[WRITTEN REQUEST] All entries must be extracted exactly, with nothing added or dropped.

>> begin DATA

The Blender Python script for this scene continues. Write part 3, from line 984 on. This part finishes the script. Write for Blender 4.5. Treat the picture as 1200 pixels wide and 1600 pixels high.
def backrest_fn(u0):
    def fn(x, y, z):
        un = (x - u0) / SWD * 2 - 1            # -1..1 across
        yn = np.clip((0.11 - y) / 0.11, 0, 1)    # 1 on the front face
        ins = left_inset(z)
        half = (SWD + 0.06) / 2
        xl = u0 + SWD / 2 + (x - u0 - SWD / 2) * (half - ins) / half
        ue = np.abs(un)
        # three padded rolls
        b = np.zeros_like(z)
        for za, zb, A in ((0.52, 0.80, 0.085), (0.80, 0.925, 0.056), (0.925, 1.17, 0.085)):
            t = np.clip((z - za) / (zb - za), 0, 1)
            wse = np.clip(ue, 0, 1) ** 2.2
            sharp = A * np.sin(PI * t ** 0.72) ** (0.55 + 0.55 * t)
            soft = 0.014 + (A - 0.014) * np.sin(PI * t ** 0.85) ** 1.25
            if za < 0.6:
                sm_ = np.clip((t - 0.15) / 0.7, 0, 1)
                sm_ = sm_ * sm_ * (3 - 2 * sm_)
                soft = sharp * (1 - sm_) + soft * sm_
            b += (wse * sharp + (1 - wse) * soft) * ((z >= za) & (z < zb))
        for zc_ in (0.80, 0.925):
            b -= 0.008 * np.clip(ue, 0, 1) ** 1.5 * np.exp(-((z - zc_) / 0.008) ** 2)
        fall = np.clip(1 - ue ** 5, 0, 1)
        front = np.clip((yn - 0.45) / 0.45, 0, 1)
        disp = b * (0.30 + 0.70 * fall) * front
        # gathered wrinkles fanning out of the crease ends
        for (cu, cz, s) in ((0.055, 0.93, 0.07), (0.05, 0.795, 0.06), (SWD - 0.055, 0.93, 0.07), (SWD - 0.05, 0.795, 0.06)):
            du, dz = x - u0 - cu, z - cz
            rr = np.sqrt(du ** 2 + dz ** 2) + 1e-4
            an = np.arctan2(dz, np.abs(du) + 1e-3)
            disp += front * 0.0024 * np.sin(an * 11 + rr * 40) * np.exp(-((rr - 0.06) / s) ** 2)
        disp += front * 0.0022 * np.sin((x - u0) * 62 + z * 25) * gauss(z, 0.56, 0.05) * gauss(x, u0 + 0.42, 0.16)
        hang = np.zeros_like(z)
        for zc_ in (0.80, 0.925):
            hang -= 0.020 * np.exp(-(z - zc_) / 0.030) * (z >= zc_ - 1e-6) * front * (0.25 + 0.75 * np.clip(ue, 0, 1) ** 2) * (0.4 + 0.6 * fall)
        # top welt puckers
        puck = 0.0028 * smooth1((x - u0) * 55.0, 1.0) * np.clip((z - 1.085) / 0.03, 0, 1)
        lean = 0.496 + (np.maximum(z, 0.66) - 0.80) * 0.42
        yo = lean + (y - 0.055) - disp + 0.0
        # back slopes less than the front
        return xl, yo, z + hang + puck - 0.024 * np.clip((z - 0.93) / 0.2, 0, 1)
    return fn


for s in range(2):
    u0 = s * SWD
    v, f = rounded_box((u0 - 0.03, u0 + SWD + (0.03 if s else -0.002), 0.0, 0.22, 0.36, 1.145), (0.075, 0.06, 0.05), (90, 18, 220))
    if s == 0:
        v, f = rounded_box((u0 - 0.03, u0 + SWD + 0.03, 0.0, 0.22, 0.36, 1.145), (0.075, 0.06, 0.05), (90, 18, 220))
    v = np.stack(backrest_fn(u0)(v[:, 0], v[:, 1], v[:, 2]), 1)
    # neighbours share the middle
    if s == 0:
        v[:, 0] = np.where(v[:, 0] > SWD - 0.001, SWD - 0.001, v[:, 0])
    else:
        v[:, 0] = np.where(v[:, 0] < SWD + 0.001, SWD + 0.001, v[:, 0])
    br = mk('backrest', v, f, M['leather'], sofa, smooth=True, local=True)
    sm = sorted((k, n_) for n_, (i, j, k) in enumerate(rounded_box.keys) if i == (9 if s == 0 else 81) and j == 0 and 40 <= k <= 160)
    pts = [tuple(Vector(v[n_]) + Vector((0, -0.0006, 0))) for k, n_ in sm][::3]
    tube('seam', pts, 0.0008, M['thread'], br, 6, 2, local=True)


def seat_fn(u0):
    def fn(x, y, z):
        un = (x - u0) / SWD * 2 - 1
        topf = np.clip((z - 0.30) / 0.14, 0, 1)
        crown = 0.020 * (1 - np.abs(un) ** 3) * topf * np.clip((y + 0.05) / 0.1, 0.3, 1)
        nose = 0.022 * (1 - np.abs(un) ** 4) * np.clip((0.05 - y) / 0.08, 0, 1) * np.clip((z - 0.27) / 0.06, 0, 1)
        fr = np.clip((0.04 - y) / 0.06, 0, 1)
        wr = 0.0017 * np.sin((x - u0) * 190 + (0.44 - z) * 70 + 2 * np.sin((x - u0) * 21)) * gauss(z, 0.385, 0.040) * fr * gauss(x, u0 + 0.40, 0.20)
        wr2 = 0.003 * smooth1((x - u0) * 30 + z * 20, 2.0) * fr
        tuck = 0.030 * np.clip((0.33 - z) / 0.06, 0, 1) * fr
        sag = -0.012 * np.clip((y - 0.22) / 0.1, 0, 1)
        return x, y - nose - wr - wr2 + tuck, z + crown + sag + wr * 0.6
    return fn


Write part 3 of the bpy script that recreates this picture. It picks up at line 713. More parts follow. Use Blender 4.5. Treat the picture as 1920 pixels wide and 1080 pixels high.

>> end DATA

[ANSWER FOR THE TASK]
The Blender Python script for this scene continues. Write part 3, from line 984 on. This part finishes the script. Write for Blender 4.5. Treat the picture as 1200 pixels wide and 1600 pixels high.
def backrest_fn(u0):
    def fn(x, y, z):
        un = (x - u0) / SWD * 2 - 1            # -1..1 across
        yn = np.clip((0.11 - y) / 0.11, 0, 1)    # 1 on the front face
        ins = left_inset(z)
        half = (SWD + 0.06) / 2
        xl = u0 + SWD / 2 + (x - u0 - SWD / 2) * (half - ins) / half
        ue = np.abs(un)
        # three padded rolls
        b = np.zeros_like(z)
        for za, zb, A in ((0.52, 0.80, 0.085), (0.80, 0.925, 0.056), (0.925, 1.17, 0.085)):
            t = np.clip((z - za) / (zb - za), 0, 1)
            wse = np.clip(ue, 0, 1) ** 2.2
            sharp = A * np.sin(PI * t ** 0.72) ** (0.55 + 0.55 * t)
            soft = 0.014 + (A - 0.014) * np.sin(PI * t ** 0.85) ** 1.25
            if za < 0.6:
                sm_ = np.clip((t - 0.15) / 0.7, 0, 1)
                sm_ = sm_ * sm_ * (3 - 2 * sm_)
                soft = sharp * (1 - sm_) + soft * sm_
            b += (wse * sharp + (1 - wse) * soft) * ((z >= za) & (z < zb))
        for zc_ in (0.80, 0.925):
            b -= 0.008 * np.clip(ue, 0, 1) ** 1.5 * np.exp(-((z - zc_) / 0.008) ** 2)
        fall = np.clip(1 - ue ** 5, 0, 1)
        front = np.clip((yn - 0.45) / 0.45, 0, 1)
        disp = b * (0.30 + 0.70 * fall) * front
        # gathered wrinkles fanning out of the crease ends
        for (cu, cz, s) in ((0.055, 0.93, 0.07), (0.05, 0.795, 0.06), (SWD - 0.055, 0.93, 0.07), (SWD - 0.05, 0.795, 0.06)):
            du, dz = x - u0 - cu, z - cz
            rr = np.sqrt(du ** 2 + dz ** 2) + 1e-4
            an = np.arctan2(dz, np.abs(du) + 1e-3)
            disp += front * 0.0024 * np.sin(an * 11 + rr * 40) * np.exp(-((rr - 0.06) / s) ** 2)
        disp += front * 0.0022 * np.sin((x - u0) * 62 + z * 25) * gauss(z, 0.56, 0.05) * gauss(x, u0 + 0.42, 0.16)
        hang = np.zeros_like(z)
        for zc_ in (0.80, 0.925):
            hang -= 0.020 * np.exp(-(z - zc_) / 0.030) * (z >= zc_ - 1e-6) * front * (0.25 + 0.75 * np.clip(ue, 0, 1) ** 2) * (0.4 + 0.6 * fall)
        # top welt puckers
        puck = 0.0028 * smooth1((x - u0) * 55.0, 1.0) * np.clip((z - 1.085) / 0.03, 0, 1)
        lean = 0.496 + (np.maximum(z, 0.66) - 0.80) * 0.42
        yo = lean + (y - 0.055) - disp + 0.0
        # back slopes less than the front
        return xl, yo, z + hang + puck - 0.024 * np.clip((z - 0.93) / 0.2, 0, 1)
    return fn


for s in range(2):
    u0 = s * SWD
    v, f = rounded_box((u0 - 0.03, u0 + SWD + (0.03 if s else -0.002), 0.0, 0.22, 0.36, 1.145), (0.075, 0.06, 0.05), (90, 18, 220))
    if s == 0:
        v, f = rounded_box((u0 - 0.03, u0 + SWD + 0.03, 0.0, 0.22, 0.36, 1.145), (0.075, 0.06, 0.05), (90, 18, 220))
    v = np.stack(backrest_fn(u0)(v[:, 0], v[:, 1], v[:, 2]), 1)
    # neighbours share the middle
    if s == 0:
        v[:, 0] = np.where(v[:, 0] > SWD - 0.001, SWD - 0.001, v[:, 0])
    else:
        v[:, 0] = np.where(v[:, 0] < SWD + 0.001, SWD + 0.001, v[:, 0])
    br = mk('backrest', v, f, M['leather'], sofa, smooth=True, local=True)
    sm = sorted((k, n_) for n_, (i, j, k) in enumerate(rounded_box.keys) if i == (9 if s == 0 else 81) and j == 0 and 40 <= k <= 160)
    pts = [tuple(Vector(v[n_]) + Vector((0, -0.0006, 0))) for k, n_ in sm][::3]
    tube('seam', pts, 0.0008, M['thread'], br, 6, 2, local=True)


def seat_fn(u0):
    def fn(x, y, z):
        un = (x - u0) / SWD * 2 - 1
        topf = np.clip((z - 0.30) / 0.14, 0, 1)
        crown = 0.020 * (1 - np.abs(un) ** 3) * topf * np.clip((y + 0.05) / 0.1, 0.3, 1)
        nose = 0.022 * (1 - np.abs(un) ** 4) * np.clip((0.05 - y) / 0.08, 0, 1) * np.clip((z - 0.27) / 0.06, 0, 1)
        fr = np.clip((0.04 - y) / 0.06, 0, 1)
        wr = 0.0017 * np.sin((x - u0) * 190 + (0.44 - z) * 70 + 2 * np.sin((x - u0) * 21)) * gauss(z, 0.385, 0.040) * fr * gauss(x, u0 + 0.40, 0.20)
        wr2 = 0.003 * smooth1((x - u0) * 30 + z * 20, 2.0) * fr
        tuck = 0.030 * np.clip((0.33 - z) / 0.06, 0, 1) * fr
        sag = -0.012 * np.clip((y - 0.22) / 0.1, 0, 1)
        return x, y - nose - wr - wr2 + tuck, z + crown + sag + wr * 0.6
    return fn


Write part 3 of the bpy script that recreates this picture. It picks up at line 713. More parts follow. Use Blender 4.5. Treat the picture as 1920 pixels wide and 1080 pixels high.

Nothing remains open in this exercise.